Neben diesen Kernthemen bildet der absurde Humor eine der wenigen weiteren Konstanten in „Eine Taube sitzt...“. Es wird wohl kaum einen Zuschauer geben, dem vor Lachen die Tränen in die Augen schießen, dafür aber sehr viele, die beim Anblick der treffend vereinfacht dargestellten menschlichen Befindlichkeiten ein Dauergrinsen im Gesicht haben werden. In den spärlich eingestreuten Szenen vertrauter Zweisamkeit, in denen Andersson am Deutlichsten den Humanisten in sich erkennen lässt, verwandelt sich das Dauergrinsen auch mal in ein sanftes Lächeln.

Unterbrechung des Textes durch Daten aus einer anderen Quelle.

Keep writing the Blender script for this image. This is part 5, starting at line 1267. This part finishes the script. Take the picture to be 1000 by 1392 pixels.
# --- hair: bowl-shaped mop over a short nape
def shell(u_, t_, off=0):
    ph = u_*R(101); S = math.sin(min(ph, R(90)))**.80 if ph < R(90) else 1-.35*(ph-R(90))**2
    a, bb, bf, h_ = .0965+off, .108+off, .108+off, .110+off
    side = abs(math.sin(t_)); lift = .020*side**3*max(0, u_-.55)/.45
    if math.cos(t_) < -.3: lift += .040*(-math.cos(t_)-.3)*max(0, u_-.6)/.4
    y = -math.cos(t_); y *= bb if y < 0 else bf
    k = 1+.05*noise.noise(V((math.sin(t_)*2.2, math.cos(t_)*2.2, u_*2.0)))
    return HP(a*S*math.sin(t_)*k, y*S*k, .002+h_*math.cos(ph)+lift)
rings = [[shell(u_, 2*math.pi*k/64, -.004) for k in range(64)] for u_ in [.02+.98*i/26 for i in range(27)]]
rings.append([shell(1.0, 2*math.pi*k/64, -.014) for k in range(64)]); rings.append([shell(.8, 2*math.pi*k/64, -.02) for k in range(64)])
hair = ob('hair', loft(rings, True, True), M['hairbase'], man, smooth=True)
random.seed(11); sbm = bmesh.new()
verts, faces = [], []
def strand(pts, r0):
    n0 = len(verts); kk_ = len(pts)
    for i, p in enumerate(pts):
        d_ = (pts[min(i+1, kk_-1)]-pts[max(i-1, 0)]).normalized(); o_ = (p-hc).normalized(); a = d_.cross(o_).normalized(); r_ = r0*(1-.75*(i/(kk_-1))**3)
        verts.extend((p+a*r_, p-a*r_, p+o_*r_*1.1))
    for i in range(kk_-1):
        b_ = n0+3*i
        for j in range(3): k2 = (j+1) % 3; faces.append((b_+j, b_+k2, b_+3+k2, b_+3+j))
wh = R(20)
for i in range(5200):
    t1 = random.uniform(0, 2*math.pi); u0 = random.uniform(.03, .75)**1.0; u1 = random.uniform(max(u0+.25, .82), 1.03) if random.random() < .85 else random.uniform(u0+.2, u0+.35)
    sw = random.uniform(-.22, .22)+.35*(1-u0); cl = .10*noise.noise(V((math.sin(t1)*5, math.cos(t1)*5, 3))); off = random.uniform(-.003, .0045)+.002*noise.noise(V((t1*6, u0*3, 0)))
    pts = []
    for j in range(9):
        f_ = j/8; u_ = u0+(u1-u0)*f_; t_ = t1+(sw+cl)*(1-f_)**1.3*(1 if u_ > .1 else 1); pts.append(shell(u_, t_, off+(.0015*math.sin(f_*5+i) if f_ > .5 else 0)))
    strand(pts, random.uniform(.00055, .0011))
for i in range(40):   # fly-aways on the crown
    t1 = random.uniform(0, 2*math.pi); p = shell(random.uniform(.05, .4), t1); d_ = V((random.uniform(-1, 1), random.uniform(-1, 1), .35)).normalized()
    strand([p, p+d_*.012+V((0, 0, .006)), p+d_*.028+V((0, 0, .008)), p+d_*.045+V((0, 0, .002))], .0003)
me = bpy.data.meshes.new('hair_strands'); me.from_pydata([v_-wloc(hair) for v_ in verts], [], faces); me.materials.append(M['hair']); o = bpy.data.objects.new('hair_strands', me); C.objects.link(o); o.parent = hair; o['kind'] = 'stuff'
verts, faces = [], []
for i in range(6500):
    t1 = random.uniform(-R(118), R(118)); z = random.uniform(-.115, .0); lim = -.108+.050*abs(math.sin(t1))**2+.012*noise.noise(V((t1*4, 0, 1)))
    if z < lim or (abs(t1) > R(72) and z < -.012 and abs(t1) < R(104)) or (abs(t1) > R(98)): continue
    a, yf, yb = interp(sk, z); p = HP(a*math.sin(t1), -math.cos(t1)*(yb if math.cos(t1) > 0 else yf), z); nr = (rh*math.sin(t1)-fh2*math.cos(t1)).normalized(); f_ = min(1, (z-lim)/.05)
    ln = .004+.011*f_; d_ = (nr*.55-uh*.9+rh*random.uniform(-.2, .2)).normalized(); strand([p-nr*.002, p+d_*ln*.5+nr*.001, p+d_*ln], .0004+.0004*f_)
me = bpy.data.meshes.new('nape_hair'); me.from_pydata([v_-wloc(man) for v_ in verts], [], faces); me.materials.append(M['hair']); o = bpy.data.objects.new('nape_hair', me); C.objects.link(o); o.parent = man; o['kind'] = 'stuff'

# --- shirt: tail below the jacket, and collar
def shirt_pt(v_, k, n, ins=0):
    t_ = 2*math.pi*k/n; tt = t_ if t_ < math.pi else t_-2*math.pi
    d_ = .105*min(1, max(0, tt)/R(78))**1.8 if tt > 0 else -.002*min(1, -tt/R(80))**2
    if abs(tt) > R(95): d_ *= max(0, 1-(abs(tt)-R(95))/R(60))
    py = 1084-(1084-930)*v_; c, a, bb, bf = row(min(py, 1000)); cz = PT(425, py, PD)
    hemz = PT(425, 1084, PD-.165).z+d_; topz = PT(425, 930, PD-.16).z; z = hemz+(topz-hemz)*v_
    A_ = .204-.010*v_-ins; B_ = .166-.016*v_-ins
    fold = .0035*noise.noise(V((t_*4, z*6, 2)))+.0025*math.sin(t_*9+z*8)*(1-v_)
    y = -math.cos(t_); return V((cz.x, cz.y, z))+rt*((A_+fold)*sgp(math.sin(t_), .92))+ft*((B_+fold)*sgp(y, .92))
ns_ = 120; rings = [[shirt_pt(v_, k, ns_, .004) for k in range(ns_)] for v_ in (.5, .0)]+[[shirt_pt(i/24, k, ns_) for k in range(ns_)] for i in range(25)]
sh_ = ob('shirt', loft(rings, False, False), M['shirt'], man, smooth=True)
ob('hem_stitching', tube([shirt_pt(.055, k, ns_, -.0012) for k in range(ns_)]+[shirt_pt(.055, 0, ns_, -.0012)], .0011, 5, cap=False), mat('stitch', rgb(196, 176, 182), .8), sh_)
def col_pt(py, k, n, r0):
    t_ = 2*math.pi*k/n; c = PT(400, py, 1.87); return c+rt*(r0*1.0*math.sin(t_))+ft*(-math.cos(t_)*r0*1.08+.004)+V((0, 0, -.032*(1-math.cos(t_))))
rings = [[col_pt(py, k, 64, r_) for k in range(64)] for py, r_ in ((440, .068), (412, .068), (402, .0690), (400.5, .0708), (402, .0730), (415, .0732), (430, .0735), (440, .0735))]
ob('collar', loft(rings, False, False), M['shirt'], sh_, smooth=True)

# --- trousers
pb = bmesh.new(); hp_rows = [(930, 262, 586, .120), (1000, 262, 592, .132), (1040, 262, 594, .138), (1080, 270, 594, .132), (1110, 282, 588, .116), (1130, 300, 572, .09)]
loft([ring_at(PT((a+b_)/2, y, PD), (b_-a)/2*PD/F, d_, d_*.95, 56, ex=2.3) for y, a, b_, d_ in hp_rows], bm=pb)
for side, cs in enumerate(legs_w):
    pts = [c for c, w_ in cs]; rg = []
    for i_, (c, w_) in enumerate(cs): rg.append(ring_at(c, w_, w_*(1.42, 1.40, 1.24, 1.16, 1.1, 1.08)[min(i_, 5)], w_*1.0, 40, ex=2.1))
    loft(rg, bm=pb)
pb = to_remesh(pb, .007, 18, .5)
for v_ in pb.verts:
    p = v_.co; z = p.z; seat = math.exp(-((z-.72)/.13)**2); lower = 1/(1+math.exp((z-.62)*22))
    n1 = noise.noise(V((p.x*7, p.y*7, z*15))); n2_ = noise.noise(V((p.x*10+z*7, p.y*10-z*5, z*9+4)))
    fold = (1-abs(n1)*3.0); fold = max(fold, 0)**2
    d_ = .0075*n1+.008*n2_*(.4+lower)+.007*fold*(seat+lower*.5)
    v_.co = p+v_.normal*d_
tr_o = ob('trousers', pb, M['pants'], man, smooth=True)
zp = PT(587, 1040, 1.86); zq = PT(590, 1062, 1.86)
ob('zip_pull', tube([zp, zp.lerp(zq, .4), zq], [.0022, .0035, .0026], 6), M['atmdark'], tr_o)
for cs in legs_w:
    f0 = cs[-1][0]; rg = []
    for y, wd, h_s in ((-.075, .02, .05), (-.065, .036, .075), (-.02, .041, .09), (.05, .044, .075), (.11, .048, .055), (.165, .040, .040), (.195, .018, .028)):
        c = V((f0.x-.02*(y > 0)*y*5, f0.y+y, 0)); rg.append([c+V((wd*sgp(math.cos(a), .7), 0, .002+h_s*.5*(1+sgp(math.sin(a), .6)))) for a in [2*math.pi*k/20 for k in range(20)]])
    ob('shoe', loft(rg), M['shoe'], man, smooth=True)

Bemerkenswert ist dieser Film aber vor allem wegen der Symbiose aus Inhalt und Form. Andersson ist nicht nur ein präziser Beobachter, sondern auch ein wahrer Künstler. Nahezu jede Szene besteht aus exakt einer Einstellung. Kamerabewegungen existieren nicht, Schnitte dementsprechend fast ausschließlich zwischen den Szenen. Andersson hält beides für Zeitverschwendung. Und tatsächlich würde es hier vom Wesentlichen ablenken: den von kargen Wänden umrahmten und trostlos ausgestatteten Räumen, in deren Mitte sich die verloren wirkenden Protagonisten wiederfinden; Gesichter und Kleidung gleichermaßen verblichen. Selbst ein malerischer Dünenstrand ist hier nur leblose Kulisse. Alles hat seinen fest vorgegebenen Platz und jede Szene wirkt in der Konsequenz wie ein kleines Gemälde. Die Musik beschränkt sich auf wenige traditionelle Lieder in verschiedenen Variationen und mäandert zwischen Nostalgie, Schwermut und Freude.

Das Konzept im Gesamten kann ebenso als anstrengend empfunden werden wie die scheinbar überwiegend beliebige Anordnung der einzelnen Szenen. Und tatsächlich wird wohl kein Mensch Gefallen an diesem Film finden, der Kino nicht auch oder gar vorrangig als Kunstform und nicht bloß als Unterhaltung begreift. Dass „Eine Taube sitzt...“ in Venedig mit dem Goldenen Löwen geehrt wurde, ist daher weder verwunderlich noch zu beanstanden. Etwas bedauerlich ist lediglich, dass die eigentliche Wirkung erst einige Stunden oder gar Tage später einsetzt. Dann, wenn sich die einzelnen Stücke zu einem weitgehend homogenen Ganzen zusammensetzen und sich ein – wohl sehr individuelles – Gefühl dafür einstellt, was Andersson hiermit eigentlich aussagen wollte: über das Menschsein.